Vor allem die junge Generation, die so genannten Millenials, empfinden die Spaltung ihres Landes als schwere Bürde. "Das ist nicht mein Amerika", sagt die 16-jährige Gwendolyn wütend: "Unsere Generation ist gestraft mit diesem Präsidenten. Was können wir tun? Ich denke, das Ziel muss sein, unsere Vielfalt wieder zu feiern. Wenn wir das machen, klappt auch alles andere und wir können den Hass los werden. Okay?"
In zwei Jahren erst darf Gwendolyn wählen, - was sie nicht davon abhält, sich schon jetzt für die Demokraten in Virginia zu engagieren. Ihre Generation könnte, wenn nicht bei dieser Wahl, aber doch bei der Präsidentsschaftswahl 2020 den Ausschlag geben. Auch in Virginia, schätzt Meinungsforscher Carroll Doherty: "Die Milleniums-Generation ist ethnisch sehr verschieden. 40 Prozent sind nicht weiß und das wird sich fortsetzen. Natürlich gibt es in Bezug auf die politischen Überzeugungen Unterschiede zwischen Asiaten, Latinos und Afro-Amerikanern, aber als ganzes gesehen, sind sie eher demokratisch."

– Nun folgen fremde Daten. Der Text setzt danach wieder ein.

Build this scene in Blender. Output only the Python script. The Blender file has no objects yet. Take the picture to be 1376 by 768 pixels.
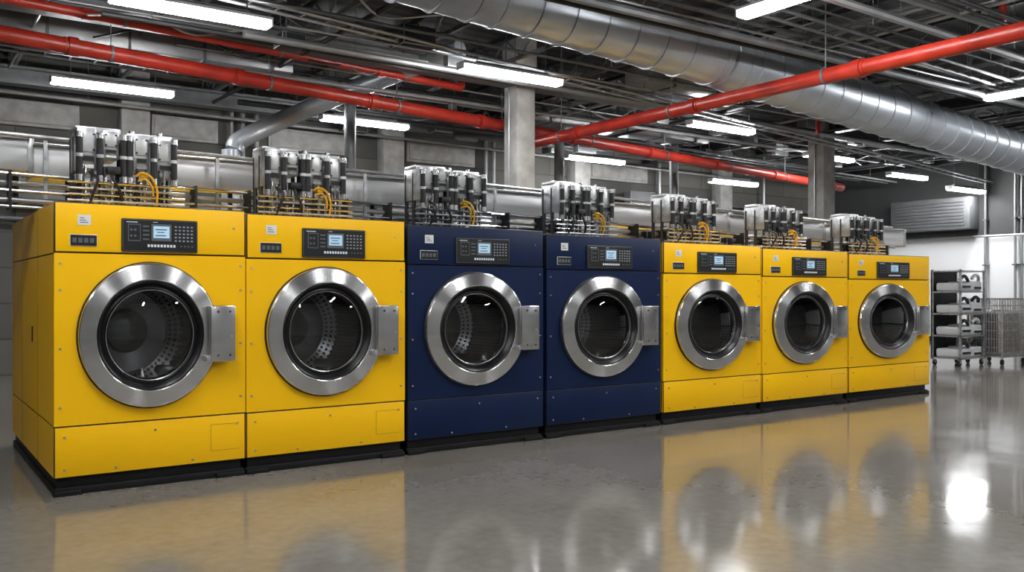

Leslie Cockburn, die demokratische Kandidatin für den Kongress in Virginia, trennt nur ein Prozent von ihrem republikanischen Herausforderer in diesen letzten Tagen vor der Wahl. Im Park von Fluvanna schnappt sie sich das scheppernden Mikrophon und schärft ihrem Publikum ein: Geht zur Wahl! "Thank you all for coming! It’s a joy to be here."